No solo las acciones concretas impiden nuestra identificación. El ambiente es extremadamente hostil, la época es lejana, cada personaje tiene un acento exagerado y representa una especie caricaturesca de “tipo” social: el inglés, el mejicano, el sureño, el norteño. Claro que los comentarios sobre estas minorías son sutiles y ambiguos: a diferencia de lo que sucedía en Django sin cadenas, aquí no hay “buenos y malos” ni “amos y esclavos”, sino que se parece más a aquello que cantaba Discépolo de vivir todos revolcáus en un merengue y en un mismo lodo todos manoseados. La ilustración de la vida regida por el racismo y los prejuicios da cuenta de una opinión sobre el presente, pero es una enunciación nunca clara del todo que va por un lugar, se contradice, vuelve, se pregunta, se responde con extremas y variadas formas del cinismo. El encierro físico bajo la tormenta parece relacionarse con esa condición extremada de no poder escapar a una lógica vincular embebida de odio y venganza. De hecho, la película no sale nunca de ahí, y a pesar del aparente ritmo vertiginoso, puede pensarse como una película estática, con personajes que nunca se transforman porque claro, deben cumplir con las condiciones de su destino: ser, matar y morir. Nada más.
Claro que Tarantino es un maestro poniendo la cámara y transformando un espacio pequeño en un universo infinito: quién puede olvidar el viejo almacén de Perros de la calle y la relación cuerpos-fondo que se establecía en su perfecta austeridad. Acá la cosa es mucho más barroca, mucho más Leone: los objetos, los elementos, los fragmentos de taberna cobran vida y si bien aportan matices posibles en términos dramáticos (allá el café, aquí el piano, allá la silla, aquí la cama o la estufa) pienso que conspiran en contra de un posible pacto de verosimilitud cinematográfica y dejan al espacio caer en claves bastante más teatrales. Por supuesto que esa sensación teatralizada está menguada por el realismo extremo de la violencia, pero también hasta cierto punto porque los símbolos son demasiado evidentes y empiezan a ordenarse en fórmulas: parece una competencia de tipo “las mil maneras de morir” que va subiendo y subiendo la apuesta pero ahoga el espacio de la sorpresa verdadera, esa que necesita más que un simple diálogo lento y seductor o la perfección de un efecto especial, esa que te hace saltar el corazón y que es tremendamente difícil de lograr si se niega toda posibilidad de ternura o vulnerabilidad.

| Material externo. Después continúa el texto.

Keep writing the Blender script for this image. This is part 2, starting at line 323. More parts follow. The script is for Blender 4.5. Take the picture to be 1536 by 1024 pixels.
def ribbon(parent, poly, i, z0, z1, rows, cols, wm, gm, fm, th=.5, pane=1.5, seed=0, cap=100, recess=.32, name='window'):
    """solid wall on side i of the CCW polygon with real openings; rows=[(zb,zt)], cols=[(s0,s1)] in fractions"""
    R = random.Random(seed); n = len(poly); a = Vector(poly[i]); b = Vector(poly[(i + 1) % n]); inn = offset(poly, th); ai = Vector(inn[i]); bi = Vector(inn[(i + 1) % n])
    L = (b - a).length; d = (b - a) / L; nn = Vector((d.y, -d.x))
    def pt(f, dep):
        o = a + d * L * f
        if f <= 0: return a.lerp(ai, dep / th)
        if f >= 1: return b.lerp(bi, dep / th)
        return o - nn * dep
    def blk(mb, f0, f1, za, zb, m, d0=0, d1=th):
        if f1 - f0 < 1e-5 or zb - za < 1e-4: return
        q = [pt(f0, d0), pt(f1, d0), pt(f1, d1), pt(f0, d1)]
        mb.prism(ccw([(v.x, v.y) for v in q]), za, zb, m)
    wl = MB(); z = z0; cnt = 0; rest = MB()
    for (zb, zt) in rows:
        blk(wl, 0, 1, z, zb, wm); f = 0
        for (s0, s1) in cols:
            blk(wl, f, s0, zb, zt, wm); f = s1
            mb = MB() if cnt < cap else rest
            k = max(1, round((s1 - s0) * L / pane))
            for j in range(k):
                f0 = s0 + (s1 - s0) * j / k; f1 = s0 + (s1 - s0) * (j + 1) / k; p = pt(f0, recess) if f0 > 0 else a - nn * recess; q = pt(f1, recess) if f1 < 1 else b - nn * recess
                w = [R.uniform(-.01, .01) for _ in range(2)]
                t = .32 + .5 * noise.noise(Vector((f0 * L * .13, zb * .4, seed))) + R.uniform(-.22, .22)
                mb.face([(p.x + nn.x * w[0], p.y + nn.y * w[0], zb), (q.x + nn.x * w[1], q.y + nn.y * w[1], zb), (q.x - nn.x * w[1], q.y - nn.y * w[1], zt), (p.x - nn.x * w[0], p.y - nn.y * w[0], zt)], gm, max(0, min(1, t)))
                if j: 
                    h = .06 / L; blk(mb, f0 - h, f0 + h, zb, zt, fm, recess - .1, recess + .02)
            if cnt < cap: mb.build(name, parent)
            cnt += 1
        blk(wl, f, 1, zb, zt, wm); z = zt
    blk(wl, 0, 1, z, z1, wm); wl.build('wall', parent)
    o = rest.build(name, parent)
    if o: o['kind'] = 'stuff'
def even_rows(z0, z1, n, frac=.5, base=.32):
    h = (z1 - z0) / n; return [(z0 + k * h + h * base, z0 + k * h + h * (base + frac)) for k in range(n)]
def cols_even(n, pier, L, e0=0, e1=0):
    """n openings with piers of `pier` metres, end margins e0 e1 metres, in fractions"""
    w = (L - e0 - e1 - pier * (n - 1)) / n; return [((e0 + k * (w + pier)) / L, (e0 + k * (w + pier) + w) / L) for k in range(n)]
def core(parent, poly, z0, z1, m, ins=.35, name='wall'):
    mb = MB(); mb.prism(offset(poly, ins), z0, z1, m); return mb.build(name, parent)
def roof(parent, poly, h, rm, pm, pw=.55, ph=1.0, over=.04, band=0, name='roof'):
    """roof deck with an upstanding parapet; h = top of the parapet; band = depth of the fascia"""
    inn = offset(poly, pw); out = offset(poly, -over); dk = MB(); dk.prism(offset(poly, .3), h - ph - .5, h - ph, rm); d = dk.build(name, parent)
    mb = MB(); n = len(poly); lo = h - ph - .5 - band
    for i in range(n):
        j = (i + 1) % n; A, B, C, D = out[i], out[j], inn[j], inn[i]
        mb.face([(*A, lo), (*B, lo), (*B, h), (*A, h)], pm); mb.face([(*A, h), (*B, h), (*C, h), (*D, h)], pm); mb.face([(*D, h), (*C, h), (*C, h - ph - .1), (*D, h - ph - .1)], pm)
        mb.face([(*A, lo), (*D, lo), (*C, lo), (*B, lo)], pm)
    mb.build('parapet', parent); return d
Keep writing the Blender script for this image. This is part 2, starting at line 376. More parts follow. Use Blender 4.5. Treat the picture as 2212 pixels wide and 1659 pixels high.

Quiero decir, está todo muy bien. Tarantino lo logra: no queremos a nadie, no dejamos de ver que eso es cine, no dejamos de pensar que el director es un capo escribiendo diálogos y manipulando los tiempos narrativos. Pero es como si viéramos un mago sacar de la galera la paloma y pensáramos en lo perfecto que le salió el truco y en qué genio es el mago mientras nos perdemos la belleza de la magia y el movimiento de la paloma en libertad por el cielo. La construcción de un mundo sin buenos, completamente amoral, no me parece la mejor elección para un tipo que es realmente un maestro de la empatía episódica, en hacernos entrar y salir del suspenso enamorándonos de tantos personajes diversos. Recuerdo la escena del rescate de la esclava negra en Django, o a Uma Thurman enterrada viva en Kill Bill, o el inicio de Bastardos sin gloria con la angustia de los judíos bajo el piso, o el “I love you Hunny Bunny”, que debe ser de lo más sexy que vi en mi vida, incluso en la boca de dos ladrones asesinos. Es que al tipo le salían bien los héroes. Una heroicidad “a lo Bowie”, for one day, for one scene, pero heroicidad al fin. Como Bruce Willis cuando va a buscar el reloj que su abuelo guardaba en el culo: uno solo desea que el tipo lo logre y no importa nada más. No hay nada de eso acá; en este goce extremado por lo perverso falta la cursilería, la emoción, lo que se escapa del control de un director para colarse, lúdico e inocente, en la pantalla. Tarantino supo hacer cine “like a virgin” y tocarme cada vez como por primera vez, hasta esta película. Extrañé a sus actores antes de que fueran “sus actores”; extrañé la manera tan única y extraña en que este tipo filmaba el amor.